Faire un tabac, question de météo
Faire un tabac.. Contrairement aux apparences, l’expression relève plus du ministère de la Marine que de celui de la santé ou de la loi Evin !
Du pugilat au coup de tabac
Coup de tabac et plante à fumer n’ont rien de commun hormis l’orthographe. Tabac dérive ici du dialect occitan dans lequel « tabassar » signifie donner des coups. L’onomatopée ‘tab’, représentant le bruit du choc, en est à l’origine. Attesté depuis le XIIIème siècle, il a produit le verbe tabasser. Son déverbal tabas a été déformé en tabac avec le développement du tabagisme. Le jeu entre les deux significations a inspiré les auteurs classiques à l’image de Molière dans Dom Juan :
Quoi que puisse dire Aristote, et toute la Philosophie, il n’est rien d’égal au Tabac, c’est la passion des honnestes gens; et qui vit sans Tabac, n’est pas digne de vivre; non seulement il réjoüit, et purge les cerveaux humains; mais encore il instruit les âmes à la vertu, et l’on apprend avec luy à devenir honneste homme. Ne voyez-vous pas bien dès qu’on en prend, de quelle manière obligeante on en use avec tout le monde, et comme on est ravy d’en donner, à droit et à gauche, par tout où l’on se trouve? On n’attend pas mesme qu’on en demande, et l’on court au devant du souhait des gens: tant il est vray, que le Tabac inspire des sentiments d’honneur, et de vertu, à tous ceux qui en prennent.
Molière, “Dom juan” (Acte I, scène première – SGANARELLE, GUSMAN. Sganarelle tenant une Tabatiere)

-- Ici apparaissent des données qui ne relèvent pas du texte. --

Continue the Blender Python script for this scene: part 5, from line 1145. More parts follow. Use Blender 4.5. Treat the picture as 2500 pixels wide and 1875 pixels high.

Le tabac, synonyme de fureur, de violence et de bruit est attesté dans l’expression maritime coup de tabac depuis le XIXème siècle. Dans le sud de la France, il désigne un phénomène courant en Méditerranée : la tempête soudaine et très violente. Il a été popularisé dans l’ensemble de la France durant la Ière guerre mondiale. Le CNRTL le classe comme argot de la guerre, depuis 1914.
De la mer à la scène
L’image du coup de tabac est associé au bruit et au tonnerre. C’est ainsi que les tonnerres d’applaudissement ont évoqué le vacarme de la tempête au public de 1900. « Avoir un tabac » puis « faire un tabac » sont alors devenus synonymes de succès dans le monde du spectacle. L’expression, aujourd’hui popularisée, a perdu toute référence à la violence ou à la mer. Néanmoins, lorsque Petit Bateau fait un tabac avec sa dernière marinière, c’est bien le succès et non la tempête qui est en vue!